+++ SOURCE EXCERPT +++
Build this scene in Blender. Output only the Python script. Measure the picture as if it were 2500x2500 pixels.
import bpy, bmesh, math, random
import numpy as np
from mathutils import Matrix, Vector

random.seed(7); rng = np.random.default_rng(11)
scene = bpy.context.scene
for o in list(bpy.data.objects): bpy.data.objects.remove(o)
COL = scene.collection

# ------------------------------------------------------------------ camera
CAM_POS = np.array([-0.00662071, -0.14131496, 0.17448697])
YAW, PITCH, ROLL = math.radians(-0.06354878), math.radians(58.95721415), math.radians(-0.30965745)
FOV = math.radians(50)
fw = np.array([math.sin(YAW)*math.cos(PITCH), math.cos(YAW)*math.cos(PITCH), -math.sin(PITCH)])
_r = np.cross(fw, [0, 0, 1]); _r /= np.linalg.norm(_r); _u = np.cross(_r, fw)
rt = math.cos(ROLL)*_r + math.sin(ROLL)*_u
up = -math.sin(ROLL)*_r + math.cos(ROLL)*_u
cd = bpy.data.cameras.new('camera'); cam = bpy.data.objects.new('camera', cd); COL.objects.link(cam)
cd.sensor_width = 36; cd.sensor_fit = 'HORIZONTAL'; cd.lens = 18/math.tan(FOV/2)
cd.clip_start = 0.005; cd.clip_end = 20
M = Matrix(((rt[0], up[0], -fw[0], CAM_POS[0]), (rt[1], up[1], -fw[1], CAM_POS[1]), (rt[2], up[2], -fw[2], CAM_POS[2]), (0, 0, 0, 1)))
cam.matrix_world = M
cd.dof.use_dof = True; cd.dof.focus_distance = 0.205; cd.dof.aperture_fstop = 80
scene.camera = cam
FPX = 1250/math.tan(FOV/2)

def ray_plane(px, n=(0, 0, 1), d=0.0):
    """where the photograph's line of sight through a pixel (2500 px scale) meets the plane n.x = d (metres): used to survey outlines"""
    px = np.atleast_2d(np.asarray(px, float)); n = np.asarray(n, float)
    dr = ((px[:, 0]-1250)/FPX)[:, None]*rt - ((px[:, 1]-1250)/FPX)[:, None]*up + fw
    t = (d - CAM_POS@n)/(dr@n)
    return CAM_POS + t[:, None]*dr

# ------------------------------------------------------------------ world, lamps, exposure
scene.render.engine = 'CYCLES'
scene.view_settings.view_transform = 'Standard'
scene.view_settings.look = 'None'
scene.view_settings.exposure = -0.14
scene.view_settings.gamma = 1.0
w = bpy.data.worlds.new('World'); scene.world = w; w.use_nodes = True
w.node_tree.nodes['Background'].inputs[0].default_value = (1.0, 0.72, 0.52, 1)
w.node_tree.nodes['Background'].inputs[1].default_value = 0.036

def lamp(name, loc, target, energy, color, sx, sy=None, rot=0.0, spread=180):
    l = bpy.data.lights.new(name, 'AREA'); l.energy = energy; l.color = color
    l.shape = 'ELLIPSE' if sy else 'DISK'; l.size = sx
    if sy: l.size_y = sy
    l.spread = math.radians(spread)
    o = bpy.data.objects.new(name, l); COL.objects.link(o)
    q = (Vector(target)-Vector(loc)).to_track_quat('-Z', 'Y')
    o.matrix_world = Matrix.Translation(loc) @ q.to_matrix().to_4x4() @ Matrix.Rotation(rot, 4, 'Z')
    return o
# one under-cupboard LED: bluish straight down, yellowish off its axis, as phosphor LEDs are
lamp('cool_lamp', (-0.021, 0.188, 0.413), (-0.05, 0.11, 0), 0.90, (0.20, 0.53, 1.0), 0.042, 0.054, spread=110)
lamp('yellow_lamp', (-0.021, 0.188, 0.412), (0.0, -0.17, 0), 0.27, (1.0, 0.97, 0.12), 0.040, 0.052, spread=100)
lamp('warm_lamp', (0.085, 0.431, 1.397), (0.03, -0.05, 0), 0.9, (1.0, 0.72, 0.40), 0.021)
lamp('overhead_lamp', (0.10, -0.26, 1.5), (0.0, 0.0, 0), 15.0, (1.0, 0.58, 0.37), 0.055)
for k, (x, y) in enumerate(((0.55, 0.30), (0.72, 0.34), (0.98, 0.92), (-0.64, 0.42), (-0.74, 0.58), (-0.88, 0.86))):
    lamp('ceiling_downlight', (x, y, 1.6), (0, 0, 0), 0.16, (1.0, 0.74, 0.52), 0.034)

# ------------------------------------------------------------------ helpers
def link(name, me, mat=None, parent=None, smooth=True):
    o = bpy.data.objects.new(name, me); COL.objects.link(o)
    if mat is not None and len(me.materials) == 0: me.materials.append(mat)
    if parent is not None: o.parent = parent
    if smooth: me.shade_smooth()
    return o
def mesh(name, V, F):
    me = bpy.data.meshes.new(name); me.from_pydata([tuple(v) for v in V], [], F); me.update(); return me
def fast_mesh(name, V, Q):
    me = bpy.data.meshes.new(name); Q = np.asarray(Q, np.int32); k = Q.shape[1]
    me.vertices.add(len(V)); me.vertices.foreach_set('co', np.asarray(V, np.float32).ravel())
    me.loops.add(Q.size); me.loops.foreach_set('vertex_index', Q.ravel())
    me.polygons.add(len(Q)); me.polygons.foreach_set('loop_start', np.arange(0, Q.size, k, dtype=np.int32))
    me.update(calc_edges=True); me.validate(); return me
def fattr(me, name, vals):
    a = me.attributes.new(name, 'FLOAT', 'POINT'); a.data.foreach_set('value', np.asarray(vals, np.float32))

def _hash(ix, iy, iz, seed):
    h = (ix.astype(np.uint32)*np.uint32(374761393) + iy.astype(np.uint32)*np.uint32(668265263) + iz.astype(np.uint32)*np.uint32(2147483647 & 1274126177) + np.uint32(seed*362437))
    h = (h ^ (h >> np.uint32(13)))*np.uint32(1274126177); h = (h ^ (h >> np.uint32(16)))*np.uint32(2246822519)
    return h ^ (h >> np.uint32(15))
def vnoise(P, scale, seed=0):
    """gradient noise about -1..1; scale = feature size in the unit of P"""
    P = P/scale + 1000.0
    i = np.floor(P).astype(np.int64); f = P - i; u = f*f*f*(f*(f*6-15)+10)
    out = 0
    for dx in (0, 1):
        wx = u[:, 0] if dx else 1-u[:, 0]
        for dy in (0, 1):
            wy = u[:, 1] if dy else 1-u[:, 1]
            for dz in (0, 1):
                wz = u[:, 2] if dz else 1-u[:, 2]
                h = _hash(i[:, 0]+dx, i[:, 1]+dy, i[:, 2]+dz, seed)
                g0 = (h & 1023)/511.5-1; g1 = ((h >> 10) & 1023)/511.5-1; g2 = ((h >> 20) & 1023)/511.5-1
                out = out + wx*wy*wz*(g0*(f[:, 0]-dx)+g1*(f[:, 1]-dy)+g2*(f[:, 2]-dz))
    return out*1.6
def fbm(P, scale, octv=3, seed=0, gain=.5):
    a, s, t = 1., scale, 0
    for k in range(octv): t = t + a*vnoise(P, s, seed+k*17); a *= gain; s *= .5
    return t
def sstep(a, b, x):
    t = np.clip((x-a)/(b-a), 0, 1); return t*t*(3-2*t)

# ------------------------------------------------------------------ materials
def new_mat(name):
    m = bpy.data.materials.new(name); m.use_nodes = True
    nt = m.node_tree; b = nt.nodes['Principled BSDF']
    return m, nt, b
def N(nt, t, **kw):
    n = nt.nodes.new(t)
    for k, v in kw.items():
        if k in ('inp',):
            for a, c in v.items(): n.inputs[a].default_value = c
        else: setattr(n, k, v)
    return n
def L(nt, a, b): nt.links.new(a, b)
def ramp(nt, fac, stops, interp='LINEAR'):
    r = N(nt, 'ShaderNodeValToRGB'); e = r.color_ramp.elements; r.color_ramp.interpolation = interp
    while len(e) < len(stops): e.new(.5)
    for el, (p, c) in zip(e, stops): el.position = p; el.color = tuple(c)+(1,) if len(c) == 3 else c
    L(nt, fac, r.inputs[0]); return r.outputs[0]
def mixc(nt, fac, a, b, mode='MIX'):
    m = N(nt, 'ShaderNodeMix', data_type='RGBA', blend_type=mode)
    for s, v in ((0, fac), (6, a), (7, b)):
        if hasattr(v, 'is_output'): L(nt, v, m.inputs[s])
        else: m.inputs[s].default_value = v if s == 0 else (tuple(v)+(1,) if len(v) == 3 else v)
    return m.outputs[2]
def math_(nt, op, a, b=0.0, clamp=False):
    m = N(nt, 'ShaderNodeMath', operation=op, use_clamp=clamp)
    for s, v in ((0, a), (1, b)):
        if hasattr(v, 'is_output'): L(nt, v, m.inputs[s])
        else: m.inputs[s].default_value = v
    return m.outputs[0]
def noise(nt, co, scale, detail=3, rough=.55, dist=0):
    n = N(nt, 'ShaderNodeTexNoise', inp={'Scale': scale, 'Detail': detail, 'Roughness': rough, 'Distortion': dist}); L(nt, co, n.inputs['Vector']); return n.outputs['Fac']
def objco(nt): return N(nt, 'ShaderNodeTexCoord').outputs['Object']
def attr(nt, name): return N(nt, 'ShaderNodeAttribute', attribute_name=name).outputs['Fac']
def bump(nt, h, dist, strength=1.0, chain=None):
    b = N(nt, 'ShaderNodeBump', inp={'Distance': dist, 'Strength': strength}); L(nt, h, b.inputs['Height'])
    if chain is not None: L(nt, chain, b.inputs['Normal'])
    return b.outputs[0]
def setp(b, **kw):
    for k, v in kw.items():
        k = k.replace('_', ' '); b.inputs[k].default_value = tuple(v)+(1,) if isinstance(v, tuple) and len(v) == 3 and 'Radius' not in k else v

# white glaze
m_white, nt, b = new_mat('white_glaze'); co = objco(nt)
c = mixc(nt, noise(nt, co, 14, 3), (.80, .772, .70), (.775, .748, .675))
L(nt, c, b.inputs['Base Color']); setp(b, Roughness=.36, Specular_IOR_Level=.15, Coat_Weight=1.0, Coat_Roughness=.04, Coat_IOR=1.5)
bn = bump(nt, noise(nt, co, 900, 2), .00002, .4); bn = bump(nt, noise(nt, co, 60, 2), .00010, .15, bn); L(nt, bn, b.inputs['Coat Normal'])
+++
**AIM OF THE EXERCISE**
Please print exactly what appears from the first line of the data through the line with "return CAM_POS + t[:, None]*dr", including both of those lines and nothing past them.

**RESULT OF THE EXERCISE**
Build this scene in Blender. Output only the Python script. Measure the picture as if it were 2500x2500 pixels.
import bpy, bmesh, math, random
import numpy as np
from mathutils import Matrix, Vector

random.seed(7); rng = np.random.default_rng(11)
scene = bpy.context.scene
for o in list(bpy.data.objects): bpy.data.objects.remove(o)
COL = scene.collection

# ------------------------------------------------------------------ camera
CAM_POS = np.array([-0.00662071, -0.14131496, 0.17448697])
YAW, PITCH, ROLL = math.radians(-0.06354878), math.radians(58.95721415), math.radians(-0.30965745)
FOV = math.radians(50)
fw = np.array([math.sin(YAW)*math.cos(PITCH), math.cos(YAW)*math.cos(PITCH), -math.sin(PITCH)])
_r = np.cross(fw, [0, 0, 1]); _r /= np.linalg.norm(_r); _u = np.cross(_r, fw)
rt = math.cos(ROLL)*_r + math.sin(ROLL)*_u
up = -math.sin(ROLL)*_r + math.cos(ROLL)*_u
cd = bpy.data.cameras.new('camera'); cam = bpy.data.objects.new('camera', cd); COL.objects.link(cam)
cd.sensor_width = 36; cd.sensor_fit = 'HORIZONTAL'; cd.lens = 18/math.tan(FOV/2)
cd.clip_start = 0.005; cd.clip_end = 20
M = Matrix(((rt[0], up[0], -fw[0], CAM_POS[0]), (rt[1], up[1], -fw[1], CAM_POS[1]), (rt[2], up[2], -fw[2], CAM_POS[2]), (0, 0, 0, 1)))
cam.matrix_world = M
cd.dof.use_dof = True; cd.dof.focus_distance = 0.205; cd.dof.aperture_fstop = 80
scene.camera = cam
FPX = 1250/math.tan(FOV/2)

def ray_plane(px, n=(0, 0, 1), d=0.0):
    """where the photograph's line of sight through a pixel (2500 px scale) meets the plane n.x = d (metres): used to survey outlines"""
    px = np.atleast_2d(np.asarray(px, float)); n = np.asarray(n, float)
    dr = ((px[:, 0]-1250)/FPX)[:, None]*rt - ((px[:, 1]-1250)/FPX)[:, None]*up + fw
    t = (d - CAM_POS@n)/(dr@n)
    return CAM_POS + t[:, None]*dr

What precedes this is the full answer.